[Scene script records]
* START *

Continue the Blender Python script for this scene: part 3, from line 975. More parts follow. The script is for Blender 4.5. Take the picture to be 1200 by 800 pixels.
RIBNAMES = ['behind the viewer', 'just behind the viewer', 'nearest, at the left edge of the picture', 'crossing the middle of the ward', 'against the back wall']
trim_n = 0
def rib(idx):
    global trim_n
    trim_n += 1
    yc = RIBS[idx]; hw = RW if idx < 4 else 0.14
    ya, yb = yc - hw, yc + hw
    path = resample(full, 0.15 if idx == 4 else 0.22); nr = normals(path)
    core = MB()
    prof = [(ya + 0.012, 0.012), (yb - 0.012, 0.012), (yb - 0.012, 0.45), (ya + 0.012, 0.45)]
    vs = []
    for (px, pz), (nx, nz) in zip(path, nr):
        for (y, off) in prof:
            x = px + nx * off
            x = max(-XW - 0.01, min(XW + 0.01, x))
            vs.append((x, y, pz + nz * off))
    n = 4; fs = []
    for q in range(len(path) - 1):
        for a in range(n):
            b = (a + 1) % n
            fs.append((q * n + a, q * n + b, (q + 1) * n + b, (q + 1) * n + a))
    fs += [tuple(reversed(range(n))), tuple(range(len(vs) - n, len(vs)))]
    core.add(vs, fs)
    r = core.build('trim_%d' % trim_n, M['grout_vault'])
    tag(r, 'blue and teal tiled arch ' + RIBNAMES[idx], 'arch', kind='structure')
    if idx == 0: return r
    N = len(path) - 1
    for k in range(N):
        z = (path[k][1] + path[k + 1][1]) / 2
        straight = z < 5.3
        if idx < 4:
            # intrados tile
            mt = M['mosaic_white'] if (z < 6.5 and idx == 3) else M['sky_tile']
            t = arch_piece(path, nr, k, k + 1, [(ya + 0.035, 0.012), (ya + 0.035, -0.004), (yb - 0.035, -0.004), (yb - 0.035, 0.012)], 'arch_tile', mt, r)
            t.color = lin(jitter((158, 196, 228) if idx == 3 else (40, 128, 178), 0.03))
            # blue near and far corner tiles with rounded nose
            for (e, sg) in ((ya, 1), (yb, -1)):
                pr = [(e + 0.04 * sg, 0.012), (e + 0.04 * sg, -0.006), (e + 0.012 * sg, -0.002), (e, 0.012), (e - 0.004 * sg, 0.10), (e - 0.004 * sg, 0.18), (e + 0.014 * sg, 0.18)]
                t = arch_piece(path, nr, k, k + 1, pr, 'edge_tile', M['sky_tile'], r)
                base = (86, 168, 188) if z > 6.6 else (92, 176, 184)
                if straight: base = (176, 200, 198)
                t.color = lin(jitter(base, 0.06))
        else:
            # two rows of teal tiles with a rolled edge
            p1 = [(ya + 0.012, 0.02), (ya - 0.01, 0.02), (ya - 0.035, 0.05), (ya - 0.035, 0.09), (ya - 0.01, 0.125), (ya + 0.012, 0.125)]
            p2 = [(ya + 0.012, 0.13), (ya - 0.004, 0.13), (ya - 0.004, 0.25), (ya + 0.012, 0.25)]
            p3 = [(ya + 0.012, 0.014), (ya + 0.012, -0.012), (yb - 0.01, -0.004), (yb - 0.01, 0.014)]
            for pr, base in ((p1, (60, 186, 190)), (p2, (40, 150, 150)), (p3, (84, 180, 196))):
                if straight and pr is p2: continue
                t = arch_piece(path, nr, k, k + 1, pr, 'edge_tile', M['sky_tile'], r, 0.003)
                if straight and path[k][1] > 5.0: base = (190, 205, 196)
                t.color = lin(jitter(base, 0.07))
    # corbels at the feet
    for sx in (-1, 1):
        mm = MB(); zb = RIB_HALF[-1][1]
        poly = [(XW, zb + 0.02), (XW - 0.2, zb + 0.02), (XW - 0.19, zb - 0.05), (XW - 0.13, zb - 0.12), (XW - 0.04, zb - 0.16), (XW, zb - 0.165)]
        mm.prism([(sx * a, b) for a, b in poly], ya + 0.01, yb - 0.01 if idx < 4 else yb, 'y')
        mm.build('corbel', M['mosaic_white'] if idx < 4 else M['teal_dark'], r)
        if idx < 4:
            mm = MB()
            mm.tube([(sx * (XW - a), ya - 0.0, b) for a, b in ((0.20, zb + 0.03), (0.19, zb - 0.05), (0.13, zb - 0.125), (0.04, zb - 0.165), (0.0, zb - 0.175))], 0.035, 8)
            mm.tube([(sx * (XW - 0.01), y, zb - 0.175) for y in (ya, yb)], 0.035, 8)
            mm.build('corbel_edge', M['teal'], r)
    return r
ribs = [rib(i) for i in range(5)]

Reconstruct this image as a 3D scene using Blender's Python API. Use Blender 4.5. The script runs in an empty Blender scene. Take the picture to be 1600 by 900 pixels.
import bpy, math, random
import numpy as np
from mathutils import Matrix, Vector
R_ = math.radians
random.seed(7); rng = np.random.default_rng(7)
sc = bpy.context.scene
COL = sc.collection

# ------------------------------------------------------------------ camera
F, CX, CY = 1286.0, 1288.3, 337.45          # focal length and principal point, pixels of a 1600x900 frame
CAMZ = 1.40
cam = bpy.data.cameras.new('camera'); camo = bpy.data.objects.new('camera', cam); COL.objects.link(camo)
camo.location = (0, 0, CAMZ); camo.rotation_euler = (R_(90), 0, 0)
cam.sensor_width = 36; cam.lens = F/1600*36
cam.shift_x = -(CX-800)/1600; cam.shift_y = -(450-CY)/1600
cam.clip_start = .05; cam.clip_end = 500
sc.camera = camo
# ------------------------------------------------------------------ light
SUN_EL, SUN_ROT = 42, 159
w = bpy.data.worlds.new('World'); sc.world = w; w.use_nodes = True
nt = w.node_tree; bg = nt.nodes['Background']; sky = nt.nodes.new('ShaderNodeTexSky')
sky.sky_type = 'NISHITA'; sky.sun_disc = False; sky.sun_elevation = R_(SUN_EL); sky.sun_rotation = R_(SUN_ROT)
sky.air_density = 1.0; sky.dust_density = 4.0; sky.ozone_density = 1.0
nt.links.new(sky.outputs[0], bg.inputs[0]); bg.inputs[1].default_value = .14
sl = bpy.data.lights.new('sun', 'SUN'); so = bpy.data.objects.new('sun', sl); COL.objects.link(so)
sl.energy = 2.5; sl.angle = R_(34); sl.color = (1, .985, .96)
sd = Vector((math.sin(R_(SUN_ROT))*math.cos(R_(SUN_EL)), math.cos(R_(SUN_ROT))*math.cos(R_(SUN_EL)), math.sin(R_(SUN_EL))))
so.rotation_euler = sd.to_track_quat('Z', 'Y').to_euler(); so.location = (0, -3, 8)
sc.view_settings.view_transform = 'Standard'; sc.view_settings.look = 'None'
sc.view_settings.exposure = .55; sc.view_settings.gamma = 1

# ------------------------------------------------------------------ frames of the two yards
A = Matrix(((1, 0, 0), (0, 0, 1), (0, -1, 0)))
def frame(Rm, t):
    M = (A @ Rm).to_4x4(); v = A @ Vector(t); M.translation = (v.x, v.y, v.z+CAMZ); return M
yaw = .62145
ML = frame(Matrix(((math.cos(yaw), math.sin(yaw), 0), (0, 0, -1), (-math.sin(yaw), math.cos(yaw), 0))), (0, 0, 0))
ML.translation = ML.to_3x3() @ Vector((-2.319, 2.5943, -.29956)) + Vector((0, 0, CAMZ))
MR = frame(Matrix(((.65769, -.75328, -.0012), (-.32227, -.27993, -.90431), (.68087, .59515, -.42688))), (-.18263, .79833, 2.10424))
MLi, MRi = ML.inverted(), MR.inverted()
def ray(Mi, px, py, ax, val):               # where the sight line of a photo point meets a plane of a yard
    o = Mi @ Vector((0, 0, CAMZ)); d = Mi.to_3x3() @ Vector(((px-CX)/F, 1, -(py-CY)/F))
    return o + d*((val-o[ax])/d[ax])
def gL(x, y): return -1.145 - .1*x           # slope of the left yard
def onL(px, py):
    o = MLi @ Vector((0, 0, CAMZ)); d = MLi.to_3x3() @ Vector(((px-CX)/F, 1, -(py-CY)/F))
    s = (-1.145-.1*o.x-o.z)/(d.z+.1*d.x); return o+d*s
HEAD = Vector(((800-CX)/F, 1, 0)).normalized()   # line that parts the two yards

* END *

Give again only the lines from the one bearing "Reconstruct this image" through the one bearing "COL = sc.collection", exactly as they stand.

ANSWER TO THIS PROBLEM:
Reconstruct this image as a 3D scene using Blender's Python API. Use Blender 4.5. The script runs in an empty Blender scene. Take the picture to be 1600 by 900 pixels.
import bpy, math, random
import numpy as np
from mathutils import Matrix, Vector
R_ = math.radians
random.seed(7); rng = np.random.default_rng(7)
sc = bpy.context.scene
COL = sc.collection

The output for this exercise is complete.